Problem |
Lines containing the word "structure" are the ones to copy from the records below.
--- start Information shown ---
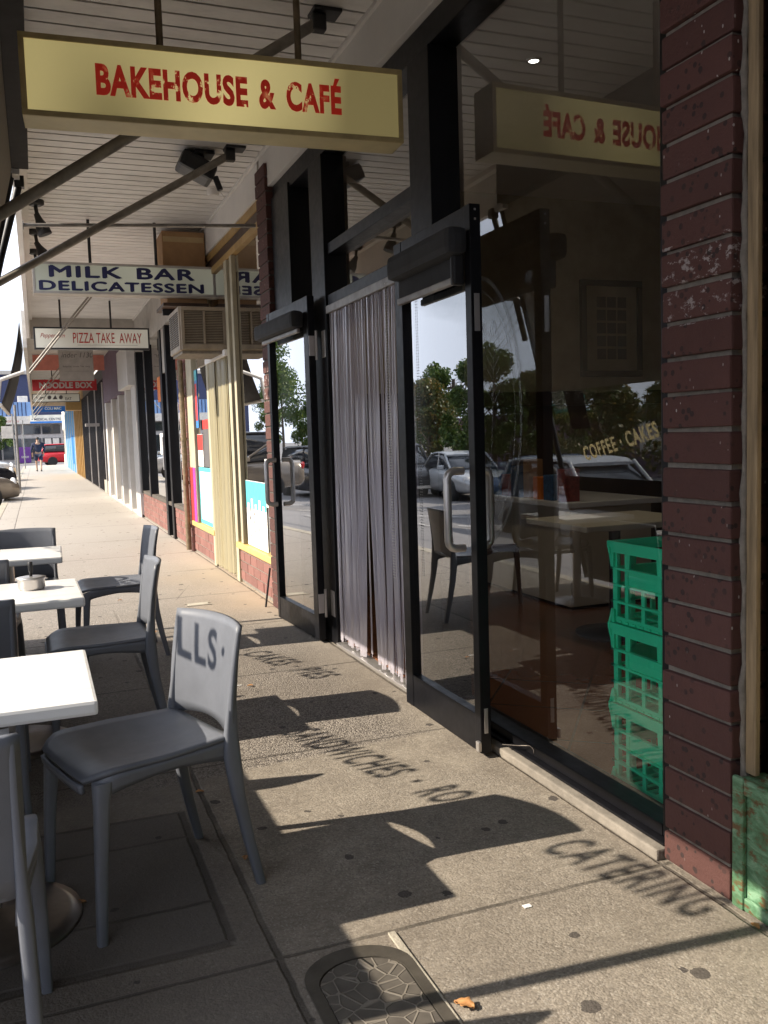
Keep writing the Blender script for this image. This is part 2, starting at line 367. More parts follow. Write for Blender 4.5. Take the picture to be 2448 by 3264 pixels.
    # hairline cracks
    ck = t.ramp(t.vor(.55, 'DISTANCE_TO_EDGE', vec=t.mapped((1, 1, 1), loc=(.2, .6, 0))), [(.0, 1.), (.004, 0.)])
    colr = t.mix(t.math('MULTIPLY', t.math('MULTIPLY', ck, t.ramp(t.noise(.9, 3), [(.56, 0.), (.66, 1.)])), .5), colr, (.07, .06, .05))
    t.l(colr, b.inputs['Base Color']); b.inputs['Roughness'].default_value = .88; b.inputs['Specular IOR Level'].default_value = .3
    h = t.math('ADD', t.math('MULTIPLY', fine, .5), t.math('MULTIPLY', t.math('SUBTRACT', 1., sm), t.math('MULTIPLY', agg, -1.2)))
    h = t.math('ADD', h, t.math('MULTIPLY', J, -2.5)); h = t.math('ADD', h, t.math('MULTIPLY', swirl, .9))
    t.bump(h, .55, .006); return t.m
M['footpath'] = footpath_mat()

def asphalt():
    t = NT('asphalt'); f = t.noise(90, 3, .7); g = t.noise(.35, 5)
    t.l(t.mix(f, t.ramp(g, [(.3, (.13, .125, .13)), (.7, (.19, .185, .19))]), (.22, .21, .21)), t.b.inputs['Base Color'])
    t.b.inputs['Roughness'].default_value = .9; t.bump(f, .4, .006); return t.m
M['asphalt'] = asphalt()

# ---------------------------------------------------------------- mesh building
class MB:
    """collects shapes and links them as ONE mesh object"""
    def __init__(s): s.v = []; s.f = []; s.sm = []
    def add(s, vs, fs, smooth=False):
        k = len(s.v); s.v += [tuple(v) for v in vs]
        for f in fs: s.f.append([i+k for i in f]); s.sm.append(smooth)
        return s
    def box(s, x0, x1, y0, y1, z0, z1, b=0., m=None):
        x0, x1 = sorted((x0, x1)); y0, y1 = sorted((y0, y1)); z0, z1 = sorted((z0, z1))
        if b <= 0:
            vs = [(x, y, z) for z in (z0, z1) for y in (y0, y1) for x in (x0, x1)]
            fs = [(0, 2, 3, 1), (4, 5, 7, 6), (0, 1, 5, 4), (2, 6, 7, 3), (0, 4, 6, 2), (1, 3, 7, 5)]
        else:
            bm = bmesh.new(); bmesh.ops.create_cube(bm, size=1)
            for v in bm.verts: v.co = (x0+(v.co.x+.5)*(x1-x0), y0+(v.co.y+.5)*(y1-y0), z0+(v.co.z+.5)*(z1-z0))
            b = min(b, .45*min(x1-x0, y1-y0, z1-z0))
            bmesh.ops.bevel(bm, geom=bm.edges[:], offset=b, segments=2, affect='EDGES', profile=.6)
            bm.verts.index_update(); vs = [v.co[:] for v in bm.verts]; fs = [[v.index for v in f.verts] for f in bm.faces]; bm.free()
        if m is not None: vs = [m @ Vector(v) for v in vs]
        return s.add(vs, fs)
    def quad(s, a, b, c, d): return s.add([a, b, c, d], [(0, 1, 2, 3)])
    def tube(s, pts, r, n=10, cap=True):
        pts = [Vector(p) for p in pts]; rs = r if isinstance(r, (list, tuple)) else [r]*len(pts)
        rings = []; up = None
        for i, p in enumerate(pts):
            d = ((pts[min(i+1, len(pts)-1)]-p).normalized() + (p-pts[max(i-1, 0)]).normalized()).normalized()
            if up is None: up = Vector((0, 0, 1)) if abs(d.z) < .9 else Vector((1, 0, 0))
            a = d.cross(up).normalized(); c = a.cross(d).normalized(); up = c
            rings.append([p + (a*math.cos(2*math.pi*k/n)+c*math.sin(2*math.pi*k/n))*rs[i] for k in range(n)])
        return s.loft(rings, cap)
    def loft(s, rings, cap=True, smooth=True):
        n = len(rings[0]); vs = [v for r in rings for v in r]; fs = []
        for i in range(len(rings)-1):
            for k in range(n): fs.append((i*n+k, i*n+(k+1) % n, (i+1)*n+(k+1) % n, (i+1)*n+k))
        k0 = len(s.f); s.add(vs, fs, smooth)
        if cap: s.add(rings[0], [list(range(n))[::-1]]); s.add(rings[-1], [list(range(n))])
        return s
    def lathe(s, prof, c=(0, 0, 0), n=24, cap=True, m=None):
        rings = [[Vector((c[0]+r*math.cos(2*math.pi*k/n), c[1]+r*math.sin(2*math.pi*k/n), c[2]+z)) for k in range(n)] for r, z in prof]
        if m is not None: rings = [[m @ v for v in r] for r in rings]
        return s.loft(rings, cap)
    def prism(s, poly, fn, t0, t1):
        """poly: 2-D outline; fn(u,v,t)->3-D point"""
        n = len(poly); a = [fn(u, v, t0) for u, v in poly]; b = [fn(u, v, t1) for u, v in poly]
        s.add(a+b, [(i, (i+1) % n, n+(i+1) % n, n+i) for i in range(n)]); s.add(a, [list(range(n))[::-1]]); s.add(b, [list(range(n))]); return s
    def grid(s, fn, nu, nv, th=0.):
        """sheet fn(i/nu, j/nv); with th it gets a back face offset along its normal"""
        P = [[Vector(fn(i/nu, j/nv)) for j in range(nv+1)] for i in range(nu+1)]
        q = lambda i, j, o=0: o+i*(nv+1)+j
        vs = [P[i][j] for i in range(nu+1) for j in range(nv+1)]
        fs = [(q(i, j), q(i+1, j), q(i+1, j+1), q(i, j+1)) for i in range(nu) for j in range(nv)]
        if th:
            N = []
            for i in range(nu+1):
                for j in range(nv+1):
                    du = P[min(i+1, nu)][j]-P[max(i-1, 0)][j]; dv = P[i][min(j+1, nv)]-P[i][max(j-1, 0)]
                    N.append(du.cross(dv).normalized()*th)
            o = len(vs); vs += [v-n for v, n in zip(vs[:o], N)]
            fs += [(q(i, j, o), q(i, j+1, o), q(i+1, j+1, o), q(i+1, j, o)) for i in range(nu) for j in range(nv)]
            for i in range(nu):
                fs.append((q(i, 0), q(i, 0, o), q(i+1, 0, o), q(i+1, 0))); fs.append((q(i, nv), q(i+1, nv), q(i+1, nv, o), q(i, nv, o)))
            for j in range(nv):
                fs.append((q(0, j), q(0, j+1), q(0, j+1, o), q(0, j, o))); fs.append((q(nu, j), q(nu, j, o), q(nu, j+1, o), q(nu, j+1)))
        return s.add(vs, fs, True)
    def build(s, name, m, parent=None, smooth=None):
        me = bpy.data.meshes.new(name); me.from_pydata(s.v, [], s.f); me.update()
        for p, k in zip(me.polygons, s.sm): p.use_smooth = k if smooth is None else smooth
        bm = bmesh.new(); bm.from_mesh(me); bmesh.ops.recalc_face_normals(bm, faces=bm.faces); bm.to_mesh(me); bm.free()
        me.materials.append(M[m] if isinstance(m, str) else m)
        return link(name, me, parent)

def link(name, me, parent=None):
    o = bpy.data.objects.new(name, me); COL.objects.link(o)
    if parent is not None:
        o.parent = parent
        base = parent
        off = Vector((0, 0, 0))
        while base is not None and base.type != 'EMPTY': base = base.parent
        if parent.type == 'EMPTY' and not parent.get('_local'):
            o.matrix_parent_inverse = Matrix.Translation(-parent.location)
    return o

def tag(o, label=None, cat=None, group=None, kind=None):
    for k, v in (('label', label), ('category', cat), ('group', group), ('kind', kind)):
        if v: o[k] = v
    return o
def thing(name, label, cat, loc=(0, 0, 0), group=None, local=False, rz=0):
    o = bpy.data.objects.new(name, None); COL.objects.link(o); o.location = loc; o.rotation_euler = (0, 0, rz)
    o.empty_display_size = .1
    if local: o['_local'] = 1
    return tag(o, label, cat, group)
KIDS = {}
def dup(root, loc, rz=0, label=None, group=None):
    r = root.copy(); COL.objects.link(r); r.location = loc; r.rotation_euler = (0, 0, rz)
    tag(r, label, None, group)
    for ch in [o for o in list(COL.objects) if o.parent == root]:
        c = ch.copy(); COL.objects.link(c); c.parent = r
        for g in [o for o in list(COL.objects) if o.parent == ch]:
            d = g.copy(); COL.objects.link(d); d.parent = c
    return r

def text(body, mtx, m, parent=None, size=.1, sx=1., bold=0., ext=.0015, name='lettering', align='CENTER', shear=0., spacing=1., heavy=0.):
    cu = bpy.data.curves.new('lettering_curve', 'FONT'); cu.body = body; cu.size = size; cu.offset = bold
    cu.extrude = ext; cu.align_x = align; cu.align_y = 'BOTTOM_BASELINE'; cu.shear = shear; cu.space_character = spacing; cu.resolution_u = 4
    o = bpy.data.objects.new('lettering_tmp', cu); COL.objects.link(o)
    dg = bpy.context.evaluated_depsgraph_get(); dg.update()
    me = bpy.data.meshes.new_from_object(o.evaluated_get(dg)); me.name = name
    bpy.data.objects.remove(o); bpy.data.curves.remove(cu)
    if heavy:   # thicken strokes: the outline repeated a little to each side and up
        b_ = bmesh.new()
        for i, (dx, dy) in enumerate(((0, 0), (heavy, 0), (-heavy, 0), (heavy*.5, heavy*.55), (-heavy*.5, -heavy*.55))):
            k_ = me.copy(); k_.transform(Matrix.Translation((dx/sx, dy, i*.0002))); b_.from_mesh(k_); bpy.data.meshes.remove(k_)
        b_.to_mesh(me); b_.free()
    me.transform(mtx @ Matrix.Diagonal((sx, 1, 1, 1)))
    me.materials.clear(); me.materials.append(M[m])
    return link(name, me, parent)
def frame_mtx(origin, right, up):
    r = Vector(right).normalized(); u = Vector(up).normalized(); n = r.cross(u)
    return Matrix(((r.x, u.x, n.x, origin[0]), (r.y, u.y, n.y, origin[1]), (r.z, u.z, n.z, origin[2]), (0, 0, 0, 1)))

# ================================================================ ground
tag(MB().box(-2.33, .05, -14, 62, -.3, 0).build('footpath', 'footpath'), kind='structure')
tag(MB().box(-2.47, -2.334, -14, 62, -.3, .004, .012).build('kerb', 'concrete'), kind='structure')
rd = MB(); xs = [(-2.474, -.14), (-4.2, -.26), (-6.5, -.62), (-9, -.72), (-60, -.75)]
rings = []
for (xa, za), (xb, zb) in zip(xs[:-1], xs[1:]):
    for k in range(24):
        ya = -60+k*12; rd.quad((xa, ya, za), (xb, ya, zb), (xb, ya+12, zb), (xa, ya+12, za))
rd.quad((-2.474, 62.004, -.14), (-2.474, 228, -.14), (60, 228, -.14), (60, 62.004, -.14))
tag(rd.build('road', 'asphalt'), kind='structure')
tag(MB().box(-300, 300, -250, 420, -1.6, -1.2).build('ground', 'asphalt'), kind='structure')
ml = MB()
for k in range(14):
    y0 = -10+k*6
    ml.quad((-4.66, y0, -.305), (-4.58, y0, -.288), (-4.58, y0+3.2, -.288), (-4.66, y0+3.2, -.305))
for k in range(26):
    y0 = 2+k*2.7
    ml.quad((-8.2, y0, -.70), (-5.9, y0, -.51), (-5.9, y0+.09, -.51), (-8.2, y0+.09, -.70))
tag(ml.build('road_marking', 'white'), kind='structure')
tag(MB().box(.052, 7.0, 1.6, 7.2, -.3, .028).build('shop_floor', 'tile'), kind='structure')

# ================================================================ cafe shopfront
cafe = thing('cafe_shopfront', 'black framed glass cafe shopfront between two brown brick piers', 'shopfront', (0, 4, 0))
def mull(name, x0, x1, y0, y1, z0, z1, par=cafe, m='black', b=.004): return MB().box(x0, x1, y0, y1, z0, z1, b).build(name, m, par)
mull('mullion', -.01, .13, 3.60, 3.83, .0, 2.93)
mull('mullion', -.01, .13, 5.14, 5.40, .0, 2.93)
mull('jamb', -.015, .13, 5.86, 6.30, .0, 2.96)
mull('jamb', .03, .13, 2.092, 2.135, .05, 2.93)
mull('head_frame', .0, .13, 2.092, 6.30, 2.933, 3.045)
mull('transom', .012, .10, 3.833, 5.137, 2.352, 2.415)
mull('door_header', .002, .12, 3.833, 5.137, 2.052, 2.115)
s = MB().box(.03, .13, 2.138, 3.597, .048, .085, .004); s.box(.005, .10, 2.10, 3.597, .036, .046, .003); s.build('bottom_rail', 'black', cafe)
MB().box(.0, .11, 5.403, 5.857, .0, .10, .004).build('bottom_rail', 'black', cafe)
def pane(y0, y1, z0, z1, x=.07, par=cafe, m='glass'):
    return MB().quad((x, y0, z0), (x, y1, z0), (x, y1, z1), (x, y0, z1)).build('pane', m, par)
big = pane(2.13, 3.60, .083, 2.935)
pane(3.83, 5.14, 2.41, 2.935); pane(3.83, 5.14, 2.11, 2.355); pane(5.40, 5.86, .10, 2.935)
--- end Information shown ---
--- start Information shown ---
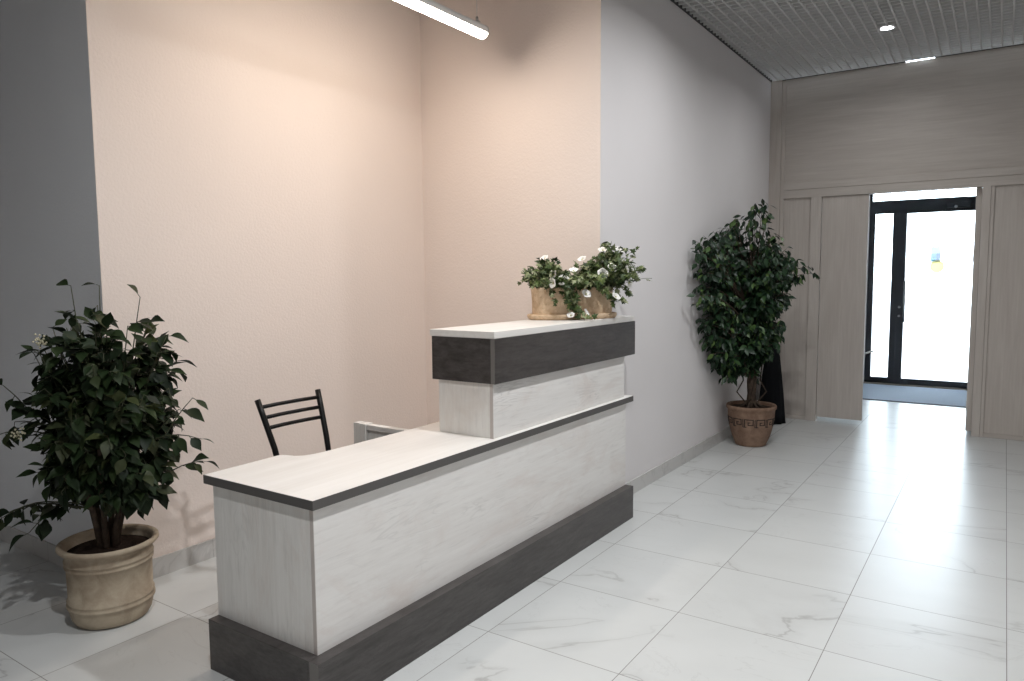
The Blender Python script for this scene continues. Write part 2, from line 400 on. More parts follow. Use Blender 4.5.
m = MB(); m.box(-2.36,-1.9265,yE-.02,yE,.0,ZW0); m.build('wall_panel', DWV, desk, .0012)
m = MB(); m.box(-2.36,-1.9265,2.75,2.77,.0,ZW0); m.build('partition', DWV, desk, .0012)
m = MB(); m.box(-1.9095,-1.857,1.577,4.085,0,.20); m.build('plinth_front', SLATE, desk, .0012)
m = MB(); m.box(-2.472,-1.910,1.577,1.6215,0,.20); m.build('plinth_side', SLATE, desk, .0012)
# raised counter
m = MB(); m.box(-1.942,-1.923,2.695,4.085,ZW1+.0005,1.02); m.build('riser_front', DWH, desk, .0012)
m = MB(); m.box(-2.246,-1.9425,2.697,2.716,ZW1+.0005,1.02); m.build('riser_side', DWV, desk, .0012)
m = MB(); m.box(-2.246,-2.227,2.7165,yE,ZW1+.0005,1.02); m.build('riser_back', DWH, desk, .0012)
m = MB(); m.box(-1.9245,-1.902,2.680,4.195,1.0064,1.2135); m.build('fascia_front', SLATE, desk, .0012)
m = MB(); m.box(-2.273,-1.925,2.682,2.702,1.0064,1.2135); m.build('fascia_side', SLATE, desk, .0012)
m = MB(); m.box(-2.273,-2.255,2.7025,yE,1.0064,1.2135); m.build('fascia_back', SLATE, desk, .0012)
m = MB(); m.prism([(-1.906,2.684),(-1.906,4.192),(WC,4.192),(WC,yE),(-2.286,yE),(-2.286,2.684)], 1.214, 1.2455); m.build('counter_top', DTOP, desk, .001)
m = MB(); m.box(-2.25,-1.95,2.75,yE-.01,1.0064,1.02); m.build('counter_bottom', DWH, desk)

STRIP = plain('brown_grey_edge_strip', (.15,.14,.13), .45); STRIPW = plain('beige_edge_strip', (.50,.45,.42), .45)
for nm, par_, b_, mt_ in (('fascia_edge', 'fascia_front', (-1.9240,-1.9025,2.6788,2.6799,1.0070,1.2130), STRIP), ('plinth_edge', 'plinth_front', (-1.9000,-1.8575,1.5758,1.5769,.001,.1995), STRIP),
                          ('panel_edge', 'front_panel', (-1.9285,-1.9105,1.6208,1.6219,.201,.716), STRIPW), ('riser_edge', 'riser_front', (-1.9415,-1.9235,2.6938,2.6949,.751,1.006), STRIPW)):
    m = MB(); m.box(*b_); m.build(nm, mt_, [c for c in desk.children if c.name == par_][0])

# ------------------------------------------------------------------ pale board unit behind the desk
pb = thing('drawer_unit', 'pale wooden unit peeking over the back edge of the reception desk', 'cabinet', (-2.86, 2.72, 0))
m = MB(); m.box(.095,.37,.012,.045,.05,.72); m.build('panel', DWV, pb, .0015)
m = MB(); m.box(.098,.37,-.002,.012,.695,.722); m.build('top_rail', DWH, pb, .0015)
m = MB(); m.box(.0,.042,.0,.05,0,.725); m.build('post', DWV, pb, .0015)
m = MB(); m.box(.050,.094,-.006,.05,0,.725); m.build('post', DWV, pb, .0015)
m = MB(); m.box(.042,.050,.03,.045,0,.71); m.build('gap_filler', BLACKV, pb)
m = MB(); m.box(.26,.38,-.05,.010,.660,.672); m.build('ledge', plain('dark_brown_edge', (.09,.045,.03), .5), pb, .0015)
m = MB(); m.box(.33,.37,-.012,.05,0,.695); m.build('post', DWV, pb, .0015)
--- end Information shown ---
Finished exercise |
tag(MB().box(-2.33, .05, -14, 62, -.3, 0).build('footpath', 'footpath'), kind='structure')
tag(MB().box(-2.47, -2.334, -14, 62, -.3, .004, .012).build('kerb', 'concrete'), kind='structure')
tag(rd.build('road', 'asphalt'), kind='structure')
tag(MB().box(-300, 300, -250, 420, -1.6, -1.2).build('ground', 'asphalt'), kind='structure')
tag(ml.build('road_marking', 'white'), kind='structure')
tag(MB().box(.052, 7.0, 1.6, 7.2, -.3, .028).build('shop_floor', 'tile'), kind='structure')